И, наконец, убедительное свидетельство о том, что в 1954 году американская супермощь была неизвестна в СССР, дал Евгений Лобиков — участник первых исследований по контролю за удаленными ядерными взрывами. Тогда разрабатывали разные методы регистрации времени взрыва и его характера (атомный или термоядерный), но не его мощности59. Значит, предположение Гончарова о том, что супермощность американских взрывов побудила Зельдовича и Сахарова весной 1954 года взяться за материалы разведки, не совместимо с фактами.
Ну а если причина поднять архивный разведматериал была какой-то иной или вовсе не было видимой причины? Скажем, пришла в голову Зельдовичу мысль: а не показать ли Сахарову старый разведматериал, вдруг он разглядит там нечто такое, чего он — Зельдович — не заметил? Чем вглядываться в невидимое, лучше рассмотрим другое опорное предположение Гончарова, согласно которому Зельдович и Сахаров скрывали разведпроисхождение Третьей идеи, поскольку «научная этика не позволяла им обсуждать приоритетные вопросы».
Были, положим, и другие причины не разглашать секретные сведения: простой ненаучный страх перед компетентными органами и обычная ненаучная честность в соблюдении взятого на себя обязательства. О первой причине напомнил своим сотрудникам Зельдович, обнаружив как-то у них недостаток подобного страха: «За подобные шутки некоторые органы отрежут вам некоторые органы, и я ничем не смогу помочь»60. О второй причине столь же ясно написал Сахаров: «О периоде моей жизни и работы в 1948–1968 гг. я пишу с некоторыми умолчаниями, вызванными требованиями сохранения секретности.
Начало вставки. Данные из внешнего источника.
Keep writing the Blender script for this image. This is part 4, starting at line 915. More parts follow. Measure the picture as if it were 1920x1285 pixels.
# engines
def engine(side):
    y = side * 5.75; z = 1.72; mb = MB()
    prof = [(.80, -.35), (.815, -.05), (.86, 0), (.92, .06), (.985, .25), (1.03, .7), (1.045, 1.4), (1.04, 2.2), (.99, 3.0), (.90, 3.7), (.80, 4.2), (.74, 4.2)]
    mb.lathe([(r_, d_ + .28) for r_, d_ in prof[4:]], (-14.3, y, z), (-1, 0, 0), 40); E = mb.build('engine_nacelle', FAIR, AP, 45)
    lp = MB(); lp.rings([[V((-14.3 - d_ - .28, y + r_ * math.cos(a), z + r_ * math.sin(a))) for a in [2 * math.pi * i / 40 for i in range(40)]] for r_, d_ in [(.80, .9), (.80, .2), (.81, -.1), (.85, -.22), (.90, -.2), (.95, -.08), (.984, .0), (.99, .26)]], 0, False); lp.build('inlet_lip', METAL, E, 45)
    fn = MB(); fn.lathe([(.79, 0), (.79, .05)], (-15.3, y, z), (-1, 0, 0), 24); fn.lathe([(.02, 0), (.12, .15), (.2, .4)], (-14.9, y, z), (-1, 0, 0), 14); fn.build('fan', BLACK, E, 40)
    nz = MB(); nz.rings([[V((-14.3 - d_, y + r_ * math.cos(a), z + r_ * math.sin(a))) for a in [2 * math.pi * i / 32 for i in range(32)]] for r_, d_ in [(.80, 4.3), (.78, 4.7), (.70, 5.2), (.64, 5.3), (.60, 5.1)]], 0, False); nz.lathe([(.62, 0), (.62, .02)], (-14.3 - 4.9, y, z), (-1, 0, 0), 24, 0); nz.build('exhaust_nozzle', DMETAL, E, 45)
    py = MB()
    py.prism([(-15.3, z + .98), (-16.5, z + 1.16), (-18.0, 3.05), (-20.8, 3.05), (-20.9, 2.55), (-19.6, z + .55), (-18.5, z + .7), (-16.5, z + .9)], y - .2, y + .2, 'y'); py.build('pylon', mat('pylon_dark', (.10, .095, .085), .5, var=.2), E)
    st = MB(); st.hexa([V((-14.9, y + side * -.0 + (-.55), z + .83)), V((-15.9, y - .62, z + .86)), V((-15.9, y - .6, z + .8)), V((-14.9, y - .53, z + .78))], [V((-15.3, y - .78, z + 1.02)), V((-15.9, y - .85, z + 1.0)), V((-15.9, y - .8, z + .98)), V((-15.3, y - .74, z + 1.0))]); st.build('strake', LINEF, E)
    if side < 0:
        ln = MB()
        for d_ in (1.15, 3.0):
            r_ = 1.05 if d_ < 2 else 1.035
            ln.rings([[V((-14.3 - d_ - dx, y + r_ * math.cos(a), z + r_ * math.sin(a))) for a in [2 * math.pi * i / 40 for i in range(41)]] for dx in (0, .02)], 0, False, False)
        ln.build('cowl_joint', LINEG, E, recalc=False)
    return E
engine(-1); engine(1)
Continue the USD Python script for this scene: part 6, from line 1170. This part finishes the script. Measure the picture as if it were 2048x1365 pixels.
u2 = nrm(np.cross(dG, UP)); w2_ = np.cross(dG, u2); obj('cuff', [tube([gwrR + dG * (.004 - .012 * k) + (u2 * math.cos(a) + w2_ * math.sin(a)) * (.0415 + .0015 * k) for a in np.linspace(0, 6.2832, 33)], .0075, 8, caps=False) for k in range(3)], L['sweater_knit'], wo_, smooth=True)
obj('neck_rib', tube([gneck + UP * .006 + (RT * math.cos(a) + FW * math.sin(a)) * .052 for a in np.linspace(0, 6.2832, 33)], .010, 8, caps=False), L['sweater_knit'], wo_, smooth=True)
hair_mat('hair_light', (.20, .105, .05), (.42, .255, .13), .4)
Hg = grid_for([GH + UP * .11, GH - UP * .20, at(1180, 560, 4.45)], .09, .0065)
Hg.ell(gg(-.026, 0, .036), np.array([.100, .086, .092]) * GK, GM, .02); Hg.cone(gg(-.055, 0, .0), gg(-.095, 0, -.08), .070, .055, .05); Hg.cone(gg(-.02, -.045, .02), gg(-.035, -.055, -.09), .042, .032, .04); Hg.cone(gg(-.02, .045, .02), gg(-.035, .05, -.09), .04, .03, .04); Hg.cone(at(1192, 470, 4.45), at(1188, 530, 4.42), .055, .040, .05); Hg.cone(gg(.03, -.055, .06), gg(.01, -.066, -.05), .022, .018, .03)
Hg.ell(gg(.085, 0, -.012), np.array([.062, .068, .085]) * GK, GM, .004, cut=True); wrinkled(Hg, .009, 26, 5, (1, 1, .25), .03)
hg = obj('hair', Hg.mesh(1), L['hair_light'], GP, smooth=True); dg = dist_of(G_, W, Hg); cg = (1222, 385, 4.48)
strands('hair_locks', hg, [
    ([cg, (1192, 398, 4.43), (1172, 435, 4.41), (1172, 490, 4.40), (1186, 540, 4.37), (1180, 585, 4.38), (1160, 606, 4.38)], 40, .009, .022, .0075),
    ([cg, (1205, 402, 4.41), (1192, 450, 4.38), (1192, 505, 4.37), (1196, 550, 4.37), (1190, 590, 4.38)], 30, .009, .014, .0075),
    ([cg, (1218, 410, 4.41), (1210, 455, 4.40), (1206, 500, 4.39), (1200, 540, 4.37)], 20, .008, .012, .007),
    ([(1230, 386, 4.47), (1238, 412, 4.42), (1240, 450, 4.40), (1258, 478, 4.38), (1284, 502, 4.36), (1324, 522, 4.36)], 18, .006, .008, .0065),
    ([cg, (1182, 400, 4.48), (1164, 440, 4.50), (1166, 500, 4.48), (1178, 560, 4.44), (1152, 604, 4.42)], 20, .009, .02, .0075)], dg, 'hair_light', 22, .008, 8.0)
Я считаю себя пожизненно связанным обязательством сохранения государственной и военной тайны, добровольно принятым мною в 1948 году, как бы ни изменилась моя судьба». Тут не заподозришь дежурное заверение в своей законопослушности, поскольку написано это в годы ссылки, когда непослушный академик-правозащитник был готов к любым поворотам судьбы, включая смерть от бессрочной голодовки. Это просто честное предупреждение читателя о неизбежной неполноте рассказа.
При всей общности этих причин ситуации Зельдовича и Сахарова очень различались. Знакомство Зельдовича с разведматериалами подтверждено документально (и даже наглядно — сохранился его автограф наразведдокументе), а он сам никогда не говорил о подобных вещах открыто. С другой стороны, не обнаружено документов, подтверждающих знакомство Сахарова с какими-либо разведматериалами по водородной бомбе. Академик прямо писал о возможной роли разведданных в своих «Воспоминаниях», когда находился в горьковской ссылке, открыто противостоя советскому режиму и зная о постоянной слежке за собой. Вот что он писал о роли разведданных в исходной идее Трубы:
«Сейчас я думаю, что основная идея разрабатывавшегося в группе Зельдовича проекта была «цельнотянутой», т. е. основанной на разведывательной информации. Я, однако, никак не могу доказать это предположение. Оно пришло мне в голову совсем недавно, а тогда я об этом просто не задумывался. (Добавление, июль 1987 г. В статье Д. Холовея в «Интернейшнл Секьюрити» 1979/80, т. 4, 3, я прочитал: «Клаус Фукс информировал СССР о работах по термоядерной бомбе в Лос-Аламосе до 1946 г… Эти сообщения были скорей дезориентирующими, чем полезными, так как ранние идеи потом оказались неработоспособными». Моя догадка получает таким образом подтверждение!)».
По мнению Гончарова, Сахаров знал о шпионском происхождении Трубы, но «облек свое знание в форму догадки», так что в целом этот пассаж был «условным и вынужденным». Попросту говоря, Сахаров солгал о своей догадке. Для чего? Гончаров придумал цель — исключить «возможность подозрения в разглашении им государственной тайны» — и сверхзадачу Сахарова — «отметить, что, создавая термоядерное оружие, наша страна отвечала на вызов США»61.
Напомню, что приведенный абзац о «цельнотянутой» идее взят из «Воспоминаний» Сахарова, написанных в годы горьковской ссылки, когда он уже давно поставил диагноз сталинизму и его наследникам в советском руководстве. Нелегко представить себе, что он тогда стремился обосновать миролюбие политики Сталина. Но даже если допустить такое, то совсем уж глупо было ему придумывать байку о своей догадке, имея в руках прямое американское свидетельство «в статье Д. Холовея». Притом глупость соединялась бы с лицедейством о подтвержденной догадке, да еще с восклицательным знаком в конце.